Michael Ruhlman started a meme a couple of weeks ago where he asked people to blog about why they cook. Above is his TEDxCLE talk about why cooking is essential to making us human, to making us families, and to making us reasonably healthy human beings. It’s well worth the fifteen minutes (and he’s sort of adorably nervous, as one would be).
He says in the video, and on the follow up post on his blog, that we need to make cooking an imperative. With which I agree. But I guess one of the things I’ve been trying to figure out by writing about it (the only way I ever figure anything out) is why we need to make cooking anything. How did we get to this place where cooking, and I’m not talking elaborate, or slow food, or gourmet, or any of those things, I’m just talking about the simple act of cooking our meals on a regular basis has become so strange? Where cooking for yourself and your family has become the exception, not the rule?
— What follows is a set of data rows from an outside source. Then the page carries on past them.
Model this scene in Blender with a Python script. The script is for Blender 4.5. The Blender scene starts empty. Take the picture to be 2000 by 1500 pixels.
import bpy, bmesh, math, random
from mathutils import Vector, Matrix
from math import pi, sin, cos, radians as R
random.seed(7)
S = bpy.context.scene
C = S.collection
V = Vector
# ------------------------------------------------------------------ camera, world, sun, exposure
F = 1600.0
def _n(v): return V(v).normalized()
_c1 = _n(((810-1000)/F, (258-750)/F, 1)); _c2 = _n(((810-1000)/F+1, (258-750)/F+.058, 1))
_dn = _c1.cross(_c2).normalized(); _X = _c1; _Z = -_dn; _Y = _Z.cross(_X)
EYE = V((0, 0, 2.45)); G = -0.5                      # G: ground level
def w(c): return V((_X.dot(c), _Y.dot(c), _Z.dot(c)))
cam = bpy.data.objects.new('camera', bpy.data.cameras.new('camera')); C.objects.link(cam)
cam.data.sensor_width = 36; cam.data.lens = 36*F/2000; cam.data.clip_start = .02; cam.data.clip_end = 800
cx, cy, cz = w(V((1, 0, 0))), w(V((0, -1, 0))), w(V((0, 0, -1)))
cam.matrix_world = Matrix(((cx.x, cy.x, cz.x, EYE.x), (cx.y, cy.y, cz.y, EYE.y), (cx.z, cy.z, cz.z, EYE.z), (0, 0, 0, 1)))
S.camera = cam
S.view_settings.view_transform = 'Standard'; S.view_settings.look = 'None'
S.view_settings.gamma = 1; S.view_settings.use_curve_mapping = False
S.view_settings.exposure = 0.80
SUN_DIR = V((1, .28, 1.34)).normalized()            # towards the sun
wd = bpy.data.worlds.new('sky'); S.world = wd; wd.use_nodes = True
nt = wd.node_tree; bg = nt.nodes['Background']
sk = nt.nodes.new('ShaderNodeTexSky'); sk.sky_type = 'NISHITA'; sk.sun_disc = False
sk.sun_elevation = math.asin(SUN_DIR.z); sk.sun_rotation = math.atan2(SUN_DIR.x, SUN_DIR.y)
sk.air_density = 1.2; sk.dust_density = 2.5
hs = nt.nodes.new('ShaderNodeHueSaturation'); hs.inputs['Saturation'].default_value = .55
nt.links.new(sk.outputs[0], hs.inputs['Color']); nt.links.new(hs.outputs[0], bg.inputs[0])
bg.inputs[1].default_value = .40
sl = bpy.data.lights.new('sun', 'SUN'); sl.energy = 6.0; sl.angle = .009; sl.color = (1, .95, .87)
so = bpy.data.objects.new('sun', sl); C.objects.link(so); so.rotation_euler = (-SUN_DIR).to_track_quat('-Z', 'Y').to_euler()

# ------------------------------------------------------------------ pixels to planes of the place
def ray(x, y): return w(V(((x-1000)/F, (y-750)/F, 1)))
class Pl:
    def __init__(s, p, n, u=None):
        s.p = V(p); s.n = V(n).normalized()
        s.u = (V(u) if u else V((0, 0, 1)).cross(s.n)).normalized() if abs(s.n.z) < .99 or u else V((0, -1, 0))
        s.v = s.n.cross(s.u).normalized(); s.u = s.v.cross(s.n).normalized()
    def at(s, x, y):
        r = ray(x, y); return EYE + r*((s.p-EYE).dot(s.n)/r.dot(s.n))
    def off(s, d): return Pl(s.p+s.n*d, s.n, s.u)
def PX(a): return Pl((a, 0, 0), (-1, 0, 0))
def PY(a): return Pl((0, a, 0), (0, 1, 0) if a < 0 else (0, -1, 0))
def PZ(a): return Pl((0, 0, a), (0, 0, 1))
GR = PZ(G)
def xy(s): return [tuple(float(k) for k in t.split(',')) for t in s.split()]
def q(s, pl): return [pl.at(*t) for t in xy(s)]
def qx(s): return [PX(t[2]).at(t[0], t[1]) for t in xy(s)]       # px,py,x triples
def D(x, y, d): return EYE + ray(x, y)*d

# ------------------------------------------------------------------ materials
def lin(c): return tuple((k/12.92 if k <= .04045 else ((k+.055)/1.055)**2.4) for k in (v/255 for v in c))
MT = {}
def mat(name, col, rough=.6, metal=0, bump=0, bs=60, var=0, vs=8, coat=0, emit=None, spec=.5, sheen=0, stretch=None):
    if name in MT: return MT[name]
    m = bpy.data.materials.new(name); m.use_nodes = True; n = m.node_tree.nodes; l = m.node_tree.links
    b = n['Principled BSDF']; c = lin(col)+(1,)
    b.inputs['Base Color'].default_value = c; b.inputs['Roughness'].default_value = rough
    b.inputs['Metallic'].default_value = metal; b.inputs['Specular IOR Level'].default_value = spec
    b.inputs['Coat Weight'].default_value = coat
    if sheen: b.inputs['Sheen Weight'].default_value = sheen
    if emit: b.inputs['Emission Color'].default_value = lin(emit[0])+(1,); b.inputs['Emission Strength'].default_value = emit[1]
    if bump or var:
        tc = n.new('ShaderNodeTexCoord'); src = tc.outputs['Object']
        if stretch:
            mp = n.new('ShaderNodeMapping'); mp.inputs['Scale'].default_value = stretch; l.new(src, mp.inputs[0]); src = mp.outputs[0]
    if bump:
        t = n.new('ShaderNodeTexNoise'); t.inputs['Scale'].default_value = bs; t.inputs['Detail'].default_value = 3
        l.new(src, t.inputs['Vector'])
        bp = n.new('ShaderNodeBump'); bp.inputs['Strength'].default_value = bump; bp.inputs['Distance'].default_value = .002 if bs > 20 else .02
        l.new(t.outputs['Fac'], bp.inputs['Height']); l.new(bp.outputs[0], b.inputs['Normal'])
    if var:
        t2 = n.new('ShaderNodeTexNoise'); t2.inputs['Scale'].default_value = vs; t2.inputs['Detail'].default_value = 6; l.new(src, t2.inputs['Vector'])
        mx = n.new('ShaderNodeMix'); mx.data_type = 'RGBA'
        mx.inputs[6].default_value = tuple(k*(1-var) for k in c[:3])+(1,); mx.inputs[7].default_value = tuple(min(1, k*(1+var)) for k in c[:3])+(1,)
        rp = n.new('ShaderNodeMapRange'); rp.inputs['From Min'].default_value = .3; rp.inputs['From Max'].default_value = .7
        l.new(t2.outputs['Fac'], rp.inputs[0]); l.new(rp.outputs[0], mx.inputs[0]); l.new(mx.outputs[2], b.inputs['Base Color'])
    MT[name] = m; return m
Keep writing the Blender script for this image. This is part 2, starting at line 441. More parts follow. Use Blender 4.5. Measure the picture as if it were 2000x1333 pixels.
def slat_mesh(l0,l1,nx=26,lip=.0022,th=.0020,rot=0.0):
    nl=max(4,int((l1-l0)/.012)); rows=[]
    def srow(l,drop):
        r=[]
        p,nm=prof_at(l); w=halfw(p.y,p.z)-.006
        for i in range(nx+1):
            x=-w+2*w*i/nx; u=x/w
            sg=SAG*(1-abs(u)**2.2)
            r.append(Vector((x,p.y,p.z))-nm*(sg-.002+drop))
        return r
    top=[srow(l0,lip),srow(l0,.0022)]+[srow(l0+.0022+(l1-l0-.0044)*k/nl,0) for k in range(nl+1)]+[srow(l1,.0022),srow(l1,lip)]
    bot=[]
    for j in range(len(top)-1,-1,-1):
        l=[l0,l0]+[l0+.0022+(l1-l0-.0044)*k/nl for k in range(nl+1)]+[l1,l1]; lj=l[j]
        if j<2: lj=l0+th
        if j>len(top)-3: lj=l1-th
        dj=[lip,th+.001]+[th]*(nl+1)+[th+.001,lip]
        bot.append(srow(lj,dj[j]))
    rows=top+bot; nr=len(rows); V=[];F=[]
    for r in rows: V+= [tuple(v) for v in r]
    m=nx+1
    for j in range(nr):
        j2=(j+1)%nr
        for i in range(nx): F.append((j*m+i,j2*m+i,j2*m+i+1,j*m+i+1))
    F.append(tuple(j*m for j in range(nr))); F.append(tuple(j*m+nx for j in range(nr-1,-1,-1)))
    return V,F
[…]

I cook because it would be weird not to. I cook because it’s cheaper to cook for myself than to eat out. I cook because I like food I can’t get here in Montana (the nori roll I ate for lunch, Thai curry, good pizza). I cook because my parents cooked (although my grandmother hated cooking, and we lived on Hostess cakes at her house — they came sanitarily wrapped, an important thing in her kitchen). I cook because I believe that sharing a meal with the person I love is one of the ways we build a life together. I cook because I like to, and because it’s fun, and because I find it creative and a good way to wind down of an evening. But mostly, I cook because it would be just downright weird not to cook. Not cooking would be like letting someone else breathe for me.
So readers, why do you cook — or for those of you who don’t, why don’t you?